Giacometti

   Prix :    
   normal   18.00 €

Pierre Schneider
Éditions Hazan


Ce texte – augmenté d’une préface de l’auteur – est extrait de l’ouvrage Petite histoire de l’infini en peinture, publié en 2002, dans lequel Pierre Schneider « esquissait la naissance et les fortunes d’un espace pictural » qu’il nomme «le fond abyssal ». Dans le premier chapitre, l’auteur décrit cette dernière notion et “hiérarchise” les sens puisque le goût, le toucher, l’odorat et l’ouïe agissent à des distances relatives. La vue, en revanche, permet à l’homme de se confronter au lointain. Tout au long de son parcours artistique, Giacometti a été déchiré entre ce qu’il voyait et ce que ses mains restituaient de sa vision. Il disait d’ailleurs à la fin de sa vie : « Il y a toujours un conflit entre l’oeil et le reste.» Lorsqu’il était jeune, pourtant, il pratiquait indifféremment la peinture – qui privilégie la vue – et la sculpture – qui privilégie le toucher. Mais très vite, Giacometti « perd de vue» les objets, les personnes. La réussite des premiers portraits, de son père et de sa mère, disparaît, faisant place à un certain refus de la ressemblance. Il se livre alors à un exercice tactile afin de ne pas s’en remettre à la vue. Il n’abandonnera jamais.

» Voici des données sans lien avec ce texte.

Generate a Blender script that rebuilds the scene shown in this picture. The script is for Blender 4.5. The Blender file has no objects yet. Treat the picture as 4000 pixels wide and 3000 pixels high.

Il résume en quelque sorte sa démarche en 1959 : « […] Je sais qu’il m’est tout à fait impossible de modeler, peindre ou dessiner une tête, par exemple, telle que je la vois et pourtant c’est la seule chose que j’essaie de faire. Tout ce que je pourrai faire ne sera jamais qu’une pâle image de ce que je vois… » La découverte de la profondeur en 1945 fait qu’Alberto Giacometti n’a plus la même vision photographique des choses. Il n’aura alors de cesse de vouloir résoudre cette tension entre son oeil et sa main. En cela, L’homme qui chavire peut être l’autoportrait le plus « fidèle» de l’artiste : la révélation de la profondeur provoque le vertige et le confronte à un abysse. En poursuivant cet objectif, Giacometti a réussi à livrer dans son oeuvre “la disproportion absolue”, celle de l’homme que décrivait Pascal dans ses Pensées.